Discussion 2: Week 8 Discussion:
Evaluate This Firms Decision
After reading the content on Week 8: The “Strategic Bet”. complete the following discussion
question. Refer to the strategic situation below and evaluate this company’s (lower right hand
quadrant) decision (to increase resource commitment) using the ADR framework. Hint: Do not
change the question; do not add new facts, evaluate the ‘attack’ decision from an ADR model
perspective. Use the expectancy-valence logic to discuss this strategic move. Do you agree or
disagree with the decision given the strategic context (aka strategic situation regarding
expectancy and valence)?
The Strategic Bet
When a company with low Relative Strength in a high Stakes market decides to
increase resource commitment (i.e. attack), this is referred to as a “strategic bet” in the
language of ADR. Strategic bets are “doubling down on a weak hand” with only
moderate motivation to act. The strategist is attacking (applying effort, resources etc.)
while weak, which strategically is not strongly recommended. The lower (higher) the
Relative Strength, the greater (lesser) the strategic bet.
Why place this bet; why attack and not retreat given the low relative strength? The
answer is, companies take such strategic bets when either (1) they misread the
strategic situation and believe they have higher Relative Strength than they do; or (2)

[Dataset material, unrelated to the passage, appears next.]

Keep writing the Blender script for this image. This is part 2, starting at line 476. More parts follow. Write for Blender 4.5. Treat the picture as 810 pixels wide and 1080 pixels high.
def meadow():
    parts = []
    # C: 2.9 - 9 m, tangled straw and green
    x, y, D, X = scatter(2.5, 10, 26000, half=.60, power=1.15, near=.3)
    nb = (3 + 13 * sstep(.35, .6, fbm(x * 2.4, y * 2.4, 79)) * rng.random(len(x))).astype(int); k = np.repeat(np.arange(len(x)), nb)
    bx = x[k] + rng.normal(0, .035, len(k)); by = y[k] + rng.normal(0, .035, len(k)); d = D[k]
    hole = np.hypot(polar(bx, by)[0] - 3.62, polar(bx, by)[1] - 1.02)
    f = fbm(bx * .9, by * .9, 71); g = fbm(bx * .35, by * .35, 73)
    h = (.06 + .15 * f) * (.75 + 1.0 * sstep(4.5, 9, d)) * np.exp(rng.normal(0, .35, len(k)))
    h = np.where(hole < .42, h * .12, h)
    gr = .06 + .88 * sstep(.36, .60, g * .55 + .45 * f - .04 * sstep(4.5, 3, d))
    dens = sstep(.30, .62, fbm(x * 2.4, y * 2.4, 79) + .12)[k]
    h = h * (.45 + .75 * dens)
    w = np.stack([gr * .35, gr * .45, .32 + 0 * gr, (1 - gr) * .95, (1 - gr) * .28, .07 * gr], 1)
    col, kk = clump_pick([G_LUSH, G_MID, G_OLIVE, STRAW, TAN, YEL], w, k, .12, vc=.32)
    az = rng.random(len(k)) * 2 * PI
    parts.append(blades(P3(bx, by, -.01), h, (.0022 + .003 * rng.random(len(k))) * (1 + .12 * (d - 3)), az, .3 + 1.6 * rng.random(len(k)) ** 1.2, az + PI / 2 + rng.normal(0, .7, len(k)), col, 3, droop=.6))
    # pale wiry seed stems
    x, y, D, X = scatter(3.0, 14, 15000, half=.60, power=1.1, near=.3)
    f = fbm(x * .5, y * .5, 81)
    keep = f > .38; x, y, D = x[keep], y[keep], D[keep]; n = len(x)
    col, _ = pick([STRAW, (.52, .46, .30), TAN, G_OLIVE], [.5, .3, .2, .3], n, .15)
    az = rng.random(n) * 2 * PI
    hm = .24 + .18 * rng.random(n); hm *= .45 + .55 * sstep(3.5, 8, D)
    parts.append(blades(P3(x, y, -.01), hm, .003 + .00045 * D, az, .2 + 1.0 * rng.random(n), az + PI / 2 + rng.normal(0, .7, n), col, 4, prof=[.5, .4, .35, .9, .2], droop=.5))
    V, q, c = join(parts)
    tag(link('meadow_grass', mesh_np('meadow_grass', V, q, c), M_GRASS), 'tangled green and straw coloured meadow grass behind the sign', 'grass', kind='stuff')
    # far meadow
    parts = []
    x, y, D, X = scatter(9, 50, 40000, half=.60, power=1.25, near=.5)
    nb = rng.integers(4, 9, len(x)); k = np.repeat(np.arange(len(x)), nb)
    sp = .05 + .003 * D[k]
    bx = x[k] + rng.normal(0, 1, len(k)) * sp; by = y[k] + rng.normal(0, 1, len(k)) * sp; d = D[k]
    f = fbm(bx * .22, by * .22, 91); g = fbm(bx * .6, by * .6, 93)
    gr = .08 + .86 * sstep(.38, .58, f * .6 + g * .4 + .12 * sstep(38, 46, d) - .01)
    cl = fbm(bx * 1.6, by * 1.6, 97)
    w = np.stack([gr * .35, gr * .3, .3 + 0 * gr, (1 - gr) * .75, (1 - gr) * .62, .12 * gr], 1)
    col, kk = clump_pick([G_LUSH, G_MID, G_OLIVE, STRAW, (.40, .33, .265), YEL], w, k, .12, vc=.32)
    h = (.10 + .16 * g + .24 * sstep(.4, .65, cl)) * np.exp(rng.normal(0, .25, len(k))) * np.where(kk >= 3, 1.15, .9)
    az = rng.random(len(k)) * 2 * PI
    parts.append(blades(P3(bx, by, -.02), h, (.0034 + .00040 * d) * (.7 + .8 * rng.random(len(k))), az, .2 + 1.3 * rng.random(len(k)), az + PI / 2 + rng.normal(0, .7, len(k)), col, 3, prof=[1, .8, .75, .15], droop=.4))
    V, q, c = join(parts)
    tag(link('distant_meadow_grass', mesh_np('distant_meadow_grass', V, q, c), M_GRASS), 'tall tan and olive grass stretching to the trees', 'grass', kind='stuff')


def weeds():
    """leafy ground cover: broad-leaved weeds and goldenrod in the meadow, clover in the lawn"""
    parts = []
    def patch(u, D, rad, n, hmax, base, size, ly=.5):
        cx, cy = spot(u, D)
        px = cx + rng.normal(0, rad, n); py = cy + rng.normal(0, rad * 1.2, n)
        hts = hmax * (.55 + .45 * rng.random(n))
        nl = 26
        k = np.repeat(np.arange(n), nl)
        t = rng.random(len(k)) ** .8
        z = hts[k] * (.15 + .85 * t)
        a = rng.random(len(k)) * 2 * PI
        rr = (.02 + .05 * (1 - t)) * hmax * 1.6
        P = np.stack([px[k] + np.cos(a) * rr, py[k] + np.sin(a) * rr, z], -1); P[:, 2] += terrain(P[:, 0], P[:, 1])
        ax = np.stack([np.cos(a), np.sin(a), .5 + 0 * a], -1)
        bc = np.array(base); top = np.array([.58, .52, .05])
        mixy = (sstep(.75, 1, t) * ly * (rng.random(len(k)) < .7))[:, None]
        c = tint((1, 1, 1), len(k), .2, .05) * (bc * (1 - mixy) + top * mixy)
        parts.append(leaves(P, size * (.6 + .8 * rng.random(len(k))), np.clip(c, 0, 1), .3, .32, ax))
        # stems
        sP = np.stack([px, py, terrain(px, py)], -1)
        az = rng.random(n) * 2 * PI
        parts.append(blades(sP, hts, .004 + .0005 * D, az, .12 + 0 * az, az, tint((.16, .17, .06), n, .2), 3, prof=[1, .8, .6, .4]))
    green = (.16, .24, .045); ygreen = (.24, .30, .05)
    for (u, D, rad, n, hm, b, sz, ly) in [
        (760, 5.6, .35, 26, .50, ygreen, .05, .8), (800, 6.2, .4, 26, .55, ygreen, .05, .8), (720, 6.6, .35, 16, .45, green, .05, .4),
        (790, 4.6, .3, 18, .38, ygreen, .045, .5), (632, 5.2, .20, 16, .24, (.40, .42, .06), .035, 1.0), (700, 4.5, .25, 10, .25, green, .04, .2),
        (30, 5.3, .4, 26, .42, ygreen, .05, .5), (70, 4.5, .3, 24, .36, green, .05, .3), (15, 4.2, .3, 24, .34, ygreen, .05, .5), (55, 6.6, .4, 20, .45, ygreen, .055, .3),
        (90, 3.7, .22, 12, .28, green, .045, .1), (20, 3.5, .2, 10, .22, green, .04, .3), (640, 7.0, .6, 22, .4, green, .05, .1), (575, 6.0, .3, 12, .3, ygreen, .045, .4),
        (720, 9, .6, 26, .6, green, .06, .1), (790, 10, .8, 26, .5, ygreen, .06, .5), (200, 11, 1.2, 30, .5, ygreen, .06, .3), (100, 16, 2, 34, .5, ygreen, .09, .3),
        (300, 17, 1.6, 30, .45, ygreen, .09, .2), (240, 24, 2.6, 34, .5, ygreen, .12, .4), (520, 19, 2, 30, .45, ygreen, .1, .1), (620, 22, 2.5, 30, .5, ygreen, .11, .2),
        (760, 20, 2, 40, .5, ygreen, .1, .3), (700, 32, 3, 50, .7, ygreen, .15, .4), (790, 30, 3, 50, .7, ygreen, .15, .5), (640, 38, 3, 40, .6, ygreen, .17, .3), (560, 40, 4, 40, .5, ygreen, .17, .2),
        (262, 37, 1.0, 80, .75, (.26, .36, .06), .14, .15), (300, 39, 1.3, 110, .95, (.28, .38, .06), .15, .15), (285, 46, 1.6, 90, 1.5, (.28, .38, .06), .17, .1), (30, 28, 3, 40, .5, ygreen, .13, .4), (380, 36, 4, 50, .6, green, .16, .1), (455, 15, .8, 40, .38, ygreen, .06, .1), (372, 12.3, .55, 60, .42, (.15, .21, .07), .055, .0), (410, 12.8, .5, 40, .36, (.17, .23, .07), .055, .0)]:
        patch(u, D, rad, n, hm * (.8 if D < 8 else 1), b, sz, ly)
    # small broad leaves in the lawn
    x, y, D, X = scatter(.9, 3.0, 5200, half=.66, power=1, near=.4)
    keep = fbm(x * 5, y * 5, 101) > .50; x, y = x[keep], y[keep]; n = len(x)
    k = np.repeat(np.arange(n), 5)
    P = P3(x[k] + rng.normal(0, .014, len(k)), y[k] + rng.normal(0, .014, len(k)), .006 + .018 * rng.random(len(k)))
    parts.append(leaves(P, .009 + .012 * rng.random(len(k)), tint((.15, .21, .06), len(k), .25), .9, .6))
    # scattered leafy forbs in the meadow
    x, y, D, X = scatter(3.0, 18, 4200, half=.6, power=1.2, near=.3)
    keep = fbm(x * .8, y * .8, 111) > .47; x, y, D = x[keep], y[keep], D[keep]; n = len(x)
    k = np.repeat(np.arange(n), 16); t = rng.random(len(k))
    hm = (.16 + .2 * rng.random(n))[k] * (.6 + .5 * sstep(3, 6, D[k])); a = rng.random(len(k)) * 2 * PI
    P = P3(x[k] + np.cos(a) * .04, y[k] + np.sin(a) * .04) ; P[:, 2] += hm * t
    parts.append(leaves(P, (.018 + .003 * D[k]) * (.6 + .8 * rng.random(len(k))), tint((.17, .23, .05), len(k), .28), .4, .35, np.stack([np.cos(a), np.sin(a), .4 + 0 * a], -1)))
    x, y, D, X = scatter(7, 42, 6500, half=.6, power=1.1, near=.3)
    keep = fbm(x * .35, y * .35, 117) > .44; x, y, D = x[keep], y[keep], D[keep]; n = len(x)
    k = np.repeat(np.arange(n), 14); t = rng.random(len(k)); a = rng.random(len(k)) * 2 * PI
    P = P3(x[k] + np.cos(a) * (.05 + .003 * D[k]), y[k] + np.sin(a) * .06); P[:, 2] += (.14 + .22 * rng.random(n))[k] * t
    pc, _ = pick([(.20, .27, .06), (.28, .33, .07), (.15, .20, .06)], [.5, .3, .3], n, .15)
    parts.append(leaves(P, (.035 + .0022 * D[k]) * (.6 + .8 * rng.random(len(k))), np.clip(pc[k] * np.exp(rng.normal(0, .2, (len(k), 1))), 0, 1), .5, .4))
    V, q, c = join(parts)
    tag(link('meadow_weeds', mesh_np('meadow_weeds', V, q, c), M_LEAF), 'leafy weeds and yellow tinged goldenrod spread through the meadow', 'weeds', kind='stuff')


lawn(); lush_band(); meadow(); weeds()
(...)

they believe the additional resource commitment will increase their overall Relative
Strength in the given battle, and thus they will be in a better position to take a larger
slice of the pie in the future. These firms, though weak in this particular market, are not
ready to retreat as the stakes remain high, so they accept the risk of additional
investment. This often means new product design and development, additional
capacity, marketing, distribution etc. But it remains a bet because the outcome is not
easily predictable. Compared to committing additional resources when relatively strong
and confidence is high, a strategic bet is highly risky and needs to be viewed as such.